A trip back into history



Durham, a small city in the north-east of England, is home to a magnificent castle and the world’s first-ever Romanesque cathedral, commonly considered the finest piece of Norman architecture in the world and one of Britain’s most treasured World Heritage Sites. Some inspired mason working on this massive structure during the 11th century got the smart idea of using pointed instead of round arches to support the huge roof. A few centuries later, the new science of mechanics provided an explanation as to why he was right. Anyway, a thousand years after it was built, the cathedral is still there and the roof is still supported. The building is both metaphorically and literally breathtaking, as you’d know if you climbed the 325 steps to the top of the tower and admired the sunlit view over the River Wear and its medieval bridges, the ancient cobbled streets, and the green expanse of countryside beyond. The Venerable Bede is buried there, and so is St Columba; there’s a charming legend about how Columba’s remains got to Durham, and I’ll probably include a version of it in my novel.

Researching the novel was my motive for spending two or three days in Durham, a city I hardly knew, during this past week. For various reasons, good in context but boring and inconsequential otherwise, I’d decided to send my protagonist to university there, so I needed to find out those details you can only ascertain by getting your feet on the ground. Internet searching can give you almost all the necessary factual information, but until you take yourself to a place in the flesh, you can’t evoke it for the reader via showing rather than telling.
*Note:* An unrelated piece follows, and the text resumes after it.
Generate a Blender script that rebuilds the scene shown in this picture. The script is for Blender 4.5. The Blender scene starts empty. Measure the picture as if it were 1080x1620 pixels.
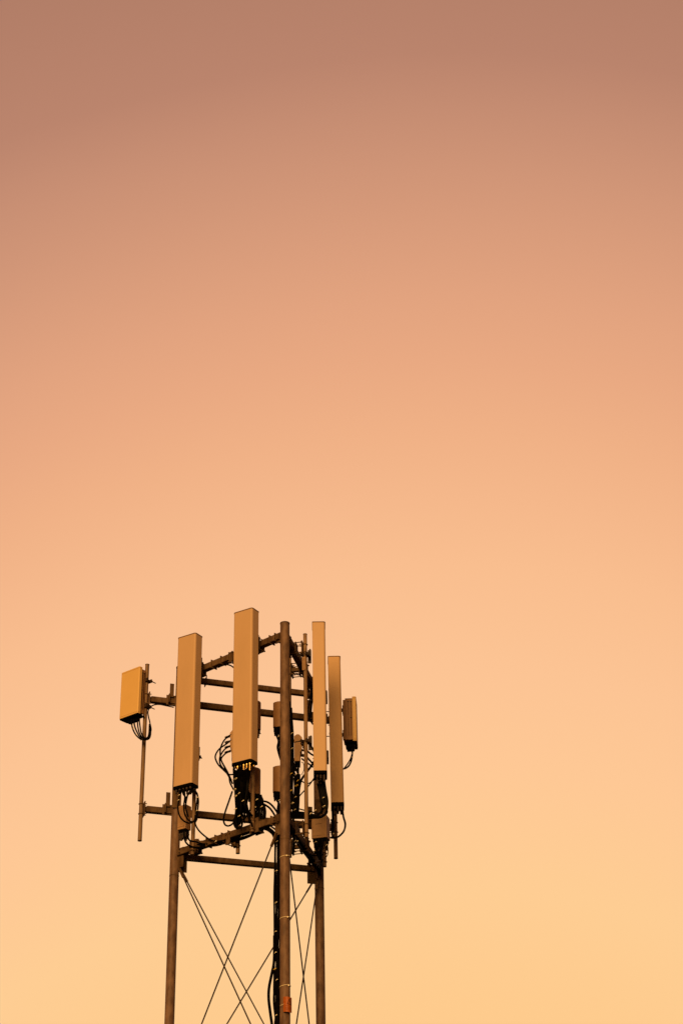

Now, thanks not least to the charm and friendliness of the people I met and to the lovely warm summer weather I enjoyed, I’ll have no problem envisaging the scenes when I write the relevant parts of the text.

I stayed in a hotel called (seriously!) the Honest Lawyer. There’s a story in that, too, and some day I might write it. But so greatly did I enjoy my stay in this gem of northern England that I’ll make a longer visit there before I’m much older.